Несколько иначе решал этот вопрос Устав о наказаниях. Статья 9 устава постановляла: "За проступки, совершенные без наме­рения, мировым судьям предоставляется делать виновным, смотря по об­стоятельствам, выговор, замечания и внушения. Более строгие наказания определяются за ненамеренные проступки только в следующих случаях:

1) когда сим уставом назначено наказание именно за неосторожность и

2) когда проступок состоит в неисполнении по небрежности какой-либо особой обязанности, возложенной законом".

Первая часть этой статьи не содержала никакого определения неосто­рожной вины, а давала мировому судье право привлекать к ответст­венности за всякий неосторожный поступок, причем, несмотря на то, что это постановление помещено в общей части, устав придавал ему характер специального проступка, нарушения гражданской обязанности быть вни­мательным, с самостоятельной санкцией.
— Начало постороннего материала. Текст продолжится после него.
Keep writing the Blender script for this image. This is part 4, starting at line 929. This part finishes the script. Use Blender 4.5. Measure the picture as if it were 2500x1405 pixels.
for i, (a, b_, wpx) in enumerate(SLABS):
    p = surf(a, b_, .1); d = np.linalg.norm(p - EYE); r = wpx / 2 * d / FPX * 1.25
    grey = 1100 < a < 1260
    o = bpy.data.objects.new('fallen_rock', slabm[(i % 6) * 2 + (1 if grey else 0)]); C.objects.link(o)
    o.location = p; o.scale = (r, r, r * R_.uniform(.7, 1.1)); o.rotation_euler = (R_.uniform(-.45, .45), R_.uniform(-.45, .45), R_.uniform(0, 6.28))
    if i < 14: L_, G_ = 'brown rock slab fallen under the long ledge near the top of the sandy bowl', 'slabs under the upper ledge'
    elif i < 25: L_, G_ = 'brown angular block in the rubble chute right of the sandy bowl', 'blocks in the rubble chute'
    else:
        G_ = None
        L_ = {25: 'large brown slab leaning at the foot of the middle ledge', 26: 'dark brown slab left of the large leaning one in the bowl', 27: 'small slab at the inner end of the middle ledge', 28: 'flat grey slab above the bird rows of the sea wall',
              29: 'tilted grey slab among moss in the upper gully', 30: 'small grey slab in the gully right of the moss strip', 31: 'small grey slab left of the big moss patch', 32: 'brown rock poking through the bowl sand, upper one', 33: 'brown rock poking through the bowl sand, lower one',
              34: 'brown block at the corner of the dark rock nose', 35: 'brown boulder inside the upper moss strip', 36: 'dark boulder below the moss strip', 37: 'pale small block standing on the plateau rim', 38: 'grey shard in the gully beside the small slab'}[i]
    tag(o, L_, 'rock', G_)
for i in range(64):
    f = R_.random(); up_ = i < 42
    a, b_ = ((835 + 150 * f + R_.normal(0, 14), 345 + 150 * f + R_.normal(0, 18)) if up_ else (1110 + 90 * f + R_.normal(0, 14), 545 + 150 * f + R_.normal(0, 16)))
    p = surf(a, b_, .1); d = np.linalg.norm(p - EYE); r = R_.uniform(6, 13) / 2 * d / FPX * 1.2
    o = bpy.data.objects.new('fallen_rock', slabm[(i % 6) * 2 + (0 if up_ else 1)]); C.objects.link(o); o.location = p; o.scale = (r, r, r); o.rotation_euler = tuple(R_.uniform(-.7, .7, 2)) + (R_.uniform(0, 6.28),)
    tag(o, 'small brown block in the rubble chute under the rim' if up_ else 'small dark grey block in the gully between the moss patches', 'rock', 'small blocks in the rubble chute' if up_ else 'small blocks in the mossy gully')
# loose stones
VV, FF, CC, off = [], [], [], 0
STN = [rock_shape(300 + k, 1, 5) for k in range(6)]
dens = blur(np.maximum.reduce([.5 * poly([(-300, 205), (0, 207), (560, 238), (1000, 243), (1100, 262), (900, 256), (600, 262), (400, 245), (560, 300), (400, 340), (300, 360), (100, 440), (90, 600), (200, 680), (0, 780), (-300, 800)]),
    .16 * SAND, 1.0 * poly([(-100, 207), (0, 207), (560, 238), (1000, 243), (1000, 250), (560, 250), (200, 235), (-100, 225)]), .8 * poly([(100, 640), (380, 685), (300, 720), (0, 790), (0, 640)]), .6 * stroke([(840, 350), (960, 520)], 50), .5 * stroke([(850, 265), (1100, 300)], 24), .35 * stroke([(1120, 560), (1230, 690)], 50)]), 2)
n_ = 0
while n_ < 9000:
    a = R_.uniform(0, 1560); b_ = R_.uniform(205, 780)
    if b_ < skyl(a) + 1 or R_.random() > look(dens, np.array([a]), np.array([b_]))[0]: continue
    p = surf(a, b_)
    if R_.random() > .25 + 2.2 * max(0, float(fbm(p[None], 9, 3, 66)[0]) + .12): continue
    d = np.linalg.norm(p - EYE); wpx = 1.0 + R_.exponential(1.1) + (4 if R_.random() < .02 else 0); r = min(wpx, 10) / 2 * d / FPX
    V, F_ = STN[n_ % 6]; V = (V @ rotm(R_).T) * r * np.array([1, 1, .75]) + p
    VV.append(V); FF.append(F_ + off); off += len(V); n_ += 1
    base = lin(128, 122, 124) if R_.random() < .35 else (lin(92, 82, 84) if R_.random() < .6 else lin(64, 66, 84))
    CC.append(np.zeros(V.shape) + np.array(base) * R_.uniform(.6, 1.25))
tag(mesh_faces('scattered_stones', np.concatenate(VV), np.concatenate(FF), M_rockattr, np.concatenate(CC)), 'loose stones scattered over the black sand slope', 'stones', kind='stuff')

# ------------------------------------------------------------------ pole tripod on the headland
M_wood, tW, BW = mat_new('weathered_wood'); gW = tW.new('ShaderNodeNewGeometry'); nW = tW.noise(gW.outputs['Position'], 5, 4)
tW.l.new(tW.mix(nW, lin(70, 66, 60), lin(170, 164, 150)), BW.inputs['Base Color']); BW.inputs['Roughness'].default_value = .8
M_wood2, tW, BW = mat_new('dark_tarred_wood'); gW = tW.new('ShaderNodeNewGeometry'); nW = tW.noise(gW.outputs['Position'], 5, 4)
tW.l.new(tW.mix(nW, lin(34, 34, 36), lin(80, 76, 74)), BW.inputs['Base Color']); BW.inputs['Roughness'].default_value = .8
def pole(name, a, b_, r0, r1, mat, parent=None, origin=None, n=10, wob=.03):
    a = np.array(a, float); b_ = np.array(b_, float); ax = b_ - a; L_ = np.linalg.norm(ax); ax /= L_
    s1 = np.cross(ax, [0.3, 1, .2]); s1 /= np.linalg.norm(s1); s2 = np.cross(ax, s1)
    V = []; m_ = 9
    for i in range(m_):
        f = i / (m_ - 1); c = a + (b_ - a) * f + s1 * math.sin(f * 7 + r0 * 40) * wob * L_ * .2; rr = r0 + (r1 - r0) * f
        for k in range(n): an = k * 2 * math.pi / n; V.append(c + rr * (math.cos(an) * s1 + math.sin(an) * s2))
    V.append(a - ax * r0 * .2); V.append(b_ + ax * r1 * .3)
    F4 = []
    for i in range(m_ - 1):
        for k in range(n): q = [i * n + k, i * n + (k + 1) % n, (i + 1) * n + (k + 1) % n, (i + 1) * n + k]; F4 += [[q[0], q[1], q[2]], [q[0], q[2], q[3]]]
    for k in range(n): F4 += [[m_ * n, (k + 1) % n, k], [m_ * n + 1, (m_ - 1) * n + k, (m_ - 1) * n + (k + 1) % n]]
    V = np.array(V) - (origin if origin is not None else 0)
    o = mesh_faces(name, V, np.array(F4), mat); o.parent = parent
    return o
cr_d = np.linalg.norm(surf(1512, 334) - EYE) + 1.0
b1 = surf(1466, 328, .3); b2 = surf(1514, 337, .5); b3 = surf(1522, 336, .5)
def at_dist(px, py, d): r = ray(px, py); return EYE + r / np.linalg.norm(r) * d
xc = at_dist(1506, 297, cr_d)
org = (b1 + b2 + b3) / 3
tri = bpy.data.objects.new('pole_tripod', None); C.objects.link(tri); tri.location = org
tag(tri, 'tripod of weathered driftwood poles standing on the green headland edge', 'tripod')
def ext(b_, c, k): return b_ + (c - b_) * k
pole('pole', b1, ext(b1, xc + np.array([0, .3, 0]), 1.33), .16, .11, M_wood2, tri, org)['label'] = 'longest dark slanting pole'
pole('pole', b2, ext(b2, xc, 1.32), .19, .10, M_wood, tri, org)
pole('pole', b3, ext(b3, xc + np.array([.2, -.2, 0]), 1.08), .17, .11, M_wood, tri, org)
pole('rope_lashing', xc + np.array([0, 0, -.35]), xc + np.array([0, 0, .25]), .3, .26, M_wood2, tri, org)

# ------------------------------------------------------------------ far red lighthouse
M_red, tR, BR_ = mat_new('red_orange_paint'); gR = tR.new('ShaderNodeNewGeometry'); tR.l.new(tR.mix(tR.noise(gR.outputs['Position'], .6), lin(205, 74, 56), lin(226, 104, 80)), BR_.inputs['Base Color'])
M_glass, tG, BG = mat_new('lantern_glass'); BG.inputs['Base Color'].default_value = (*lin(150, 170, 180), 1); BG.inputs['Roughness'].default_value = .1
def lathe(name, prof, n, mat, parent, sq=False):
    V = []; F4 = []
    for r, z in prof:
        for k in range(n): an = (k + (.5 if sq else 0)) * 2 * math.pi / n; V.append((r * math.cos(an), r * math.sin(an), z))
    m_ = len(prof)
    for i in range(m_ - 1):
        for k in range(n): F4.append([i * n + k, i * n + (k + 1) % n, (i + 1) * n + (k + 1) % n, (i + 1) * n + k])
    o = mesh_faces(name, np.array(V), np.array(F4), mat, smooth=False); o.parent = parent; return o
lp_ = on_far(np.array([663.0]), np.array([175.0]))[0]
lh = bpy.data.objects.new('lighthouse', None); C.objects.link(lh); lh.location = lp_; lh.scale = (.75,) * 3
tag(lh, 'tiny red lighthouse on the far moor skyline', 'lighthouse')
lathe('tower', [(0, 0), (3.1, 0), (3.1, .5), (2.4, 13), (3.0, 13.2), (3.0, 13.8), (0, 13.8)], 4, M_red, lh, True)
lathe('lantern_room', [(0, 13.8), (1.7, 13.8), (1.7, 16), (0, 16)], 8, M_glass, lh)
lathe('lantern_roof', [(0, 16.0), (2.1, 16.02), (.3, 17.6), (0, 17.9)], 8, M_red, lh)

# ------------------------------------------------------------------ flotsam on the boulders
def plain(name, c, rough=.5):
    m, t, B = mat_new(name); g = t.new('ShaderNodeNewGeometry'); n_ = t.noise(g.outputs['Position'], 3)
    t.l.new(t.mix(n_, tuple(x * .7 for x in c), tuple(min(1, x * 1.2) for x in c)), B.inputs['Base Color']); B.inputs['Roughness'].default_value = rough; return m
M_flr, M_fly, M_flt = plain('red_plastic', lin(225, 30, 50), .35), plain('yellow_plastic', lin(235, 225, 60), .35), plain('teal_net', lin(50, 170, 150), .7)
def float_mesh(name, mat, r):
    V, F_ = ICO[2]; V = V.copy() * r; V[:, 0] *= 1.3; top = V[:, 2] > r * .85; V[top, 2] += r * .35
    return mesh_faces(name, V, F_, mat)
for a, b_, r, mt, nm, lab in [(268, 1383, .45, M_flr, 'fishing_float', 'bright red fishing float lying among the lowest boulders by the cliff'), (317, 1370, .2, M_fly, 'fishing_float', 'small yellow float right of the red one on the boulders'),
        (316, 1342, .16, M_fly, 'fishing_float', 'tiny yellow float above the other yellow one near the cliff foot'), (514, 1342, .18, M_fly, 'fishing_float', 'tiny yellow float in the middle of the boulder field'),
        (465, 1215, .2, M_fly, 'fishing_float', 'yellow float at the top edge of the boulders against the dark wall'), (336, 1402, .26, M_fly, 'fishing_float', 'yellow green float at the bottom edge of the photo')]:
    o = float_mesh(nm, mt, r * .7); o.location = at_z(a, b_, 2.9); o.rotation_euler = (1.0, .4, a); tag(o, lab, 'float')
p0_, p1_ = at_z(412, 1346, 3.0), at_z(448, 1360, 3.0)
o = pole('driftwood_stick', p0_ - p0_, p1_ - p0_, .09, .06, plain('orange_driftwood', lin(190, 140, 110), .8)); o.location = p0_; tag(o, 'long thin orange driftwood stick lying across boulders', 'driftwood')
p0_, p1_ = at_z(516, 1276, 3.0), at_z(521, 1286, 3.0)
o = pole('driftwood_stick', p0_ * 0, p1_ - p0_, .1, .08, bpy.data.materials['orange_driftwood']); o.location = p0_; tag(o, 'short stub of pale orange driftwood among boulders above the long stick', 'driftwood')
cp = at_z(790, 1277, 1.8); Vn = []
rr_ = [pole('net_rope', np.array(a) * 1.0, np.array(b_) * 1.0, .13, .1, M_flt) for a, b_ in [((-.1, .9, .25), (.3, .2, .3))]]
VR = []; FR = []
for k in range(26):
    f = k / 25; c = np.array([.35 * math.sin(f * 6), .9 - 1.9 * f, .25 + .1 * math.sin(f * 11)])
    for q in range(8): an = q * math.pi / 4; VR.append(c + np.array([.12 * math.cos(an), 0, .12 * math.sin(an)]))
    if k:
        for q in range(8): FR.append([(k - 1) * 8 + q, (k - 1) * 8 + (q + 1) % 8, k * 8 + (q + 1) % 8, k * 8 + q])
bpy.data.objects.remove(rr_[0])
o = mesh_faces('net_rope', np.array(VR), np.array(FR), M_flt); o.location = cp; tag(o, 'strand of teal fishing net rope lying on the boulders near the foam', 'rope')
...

Уголовное уложение приняло такую постановку вопроса, что тяжкие преступления наказываются лишь при наличности вины умышленной, т.е. деяния, учиненные по неосторожности, ни в коем случае не могут быть тяжкими преступлениями и, следовательно, наказываться смертной каз­нью, каторгой или поселением; преступления также по общему правилу предполагают наличность умысла; но могут быть, однако, и преступления, в силу особого указания закона представляющие проявление неосторож­ности, как, например, неосторожное лишение жизни, поджог; наконец, все проступки наказываются как при наличности умысла, так и при неосто­рожности, если только закон не сделал в этом отношении каких-либо исключений; там, где одно общее постановление объемлет и умыш­ленную, и неосторожную вину, различение их тю наказуемости будет вполне зависеть от усмотрения судьи.